Only taxing one thing, whatever it is, doesn't produce a very good tax base. People can avoid doing the thing that's taxed and do more of things that aren't taxed. This not only distorts the economy badly but it also means that the tax rate has to be fairly high to compensate for legal tax avoidance, creating even more of an incentive to avoid the tax.
This might work for a broad consumption tax like a VAT because it's hard to avoid consuming things. It kind of works for property taxes, but tends to seriously penalize people or businesses that require more property (such as farming). There's no way it could work for this kind of tax.

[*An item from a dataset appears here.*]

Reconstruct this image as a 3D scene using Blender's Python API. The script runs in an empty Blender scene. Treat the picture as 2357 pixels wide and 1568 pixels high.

This tax is particularly bad to implement at such a high rate. It is effectively a tax on saving money so you can avoid this tax simply by not saving money. Not saving money is very easy. You can either consume wealth as quickly as you earn it or hold other kinds of investment assets instead of money. So there would be an immediate and rapid death spiral -- as the rate goes up, there's less and less saving, hence less and less revenue, hence a need for a higher and higher rate, and so on.
If you think about it, there's really no need to save money. For many people, they spend most of their income very close to the time they earn it, so they are already avoiding this tax. Wealthier people tend to hold most of their money in non-cash forms such as real estate, boats, airplanes, stocks, and so on. So they would already be avoiding this tax. Who would be paying it?
Quickly, the government-issued currency would simply be abandoned. The government would be printing money that nobody would accept, as happened in Zimbabwe.